Au moment même où il entend la voix de Dieu, Abraham découvre un bélier, qui s'est pris les cornes dans un buisson. Comme un éclair, cette soudaine vision déchire le voile qui recouvre encore son esprit. En le regardant, c'est sa toute-puissance sexuelle et paternelle qu'il reconnaît et cette toute-puissance est en train de perturber sa relation avec l'Arbre de vie, figurée par le buisson, et donc avec Yahvé lui-même. C'est elle qui l'amène à détruire la vie et à construire un Dieu à son image : en croyant lui obéir, c'est à une idole qu'il va sacrifier son fils. Immédiatement, il comprend que le bélier est là pour remplacer l'agneau promis à la vie. Il ramène alors le couteau vers lui, délie Isaac et s'en va prendre l'animal, retenu par un buisson, pour l'offrir en holocauste.

L'ouverture à l'humain par le sacrifice de la toute-puissance du père

Abraham sait maintenant que c'est sa propre toute-puissance qu'il sacrifie. Elle empêchait Isaac de vivre parce qu'elle l'enfermait dans une relation de complète dépendance. En voulant se séparer de lui, comme lui intimait Yahvé, de manière un peu confuse il est vrai, le père n'avait d'autre solution que de le détruire. Par contre, en acceptant de sacrifier sa toute-puissance, il libère un espace pour son fils, en libérant l'espace même de Dieu. Le sacrifice reprend ici toute sa force : il ne s'agit plus de sacrifier l'autre promis à la vie, mais de sacrifier, chez soi, ce qui l'empêche de vivre.

La bénédiction de Yahvé

Yahvé souligne le pas important que vient de faire l'humanité, à travers Abraham, en multipliant les bénédictions. La bénédiction est ici la reconnaissance de l'homme effectuée par Dieu. Elle veut souligner que le passage réalisé par Abraham est décisif pour toute sa filiation à venir. Bien plus, il l'est aussi pour chaque homme et pour toute l'humanité. Il acquiert une dimension universelle. Le père doit se séparer de son fils pour lui permettre d'être père à son tour. Et une telle séparation est liée à la reconnaissance de Dieu comme Père de tous les hommes. Il s'agit en effet de se désapproprier de son enfant pour reconnaître qu'il est, en dernier ressort, le fils d'un Autre, qui lui donne son véritable espace de vie. C'est, à ce niveau, liant, dans la séparation, paternité humaine et paternité divine, que semble s'opérer la transmutation de la force de mort, présente dans la violence meurtrière, en énergie qui doit promouvoir et libérer la vie. Ici est mis en évidence l'un des passages essentiels de l'homme, si ce n'est le plus décisif pour l'avenir de toute l'humanité. Il faut se heurter à l'absurde de la violence meurtrière et à l'absurde de la divinité pour pouvoir passer dans cet espace, qui unit et sépare l'homme et Dieu. Selon le texte présenté ici, c'est le véritable espace de l'être humain.

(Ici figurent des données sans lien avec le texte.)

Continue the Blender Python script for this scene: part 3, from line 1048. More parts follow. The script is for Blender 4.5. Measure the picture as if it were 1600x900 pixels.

Le retour aux sources de la conscience

Après son passage, Abraham retourne avec ses serviteurs à Bersabée. C'est là où il avait récemment planté un tamaris et invoqué le nom de Yahvé. C'est là aussi où il avait conclu une alliance avec Abimélek, en prêtant serment devant Dieu. Il revient ainsi aux sources de la vie, figurées par un puits et aux sources de la conscience manifestées par le serment. Bersabée devient le lieu de la grande remise en ordre et des fondations de l'humanité. A la base, le patriarche dispose sa nouvelle conception de Dieu. Il l'imaginait comme un dieu guerrier assoiffé de violences et de sacrifices meurtriers. Maintenant, cet Être a perdu les habits de la toute-puissance pour promouvoir la vie elle-même et faire preuve de miséricorde. Il est le passeur de l'homme en le transformant à sa propre image, sous l'effet d'une violence qui sépare et unit, en même temps. L'inscription dans l'être humain d'une telle transmutation, instauratrice de paradoxe, suppose le sacrifice de la toute-puissance du père dans son rapport à son fils et de tout homme dans sa relation à l'autre.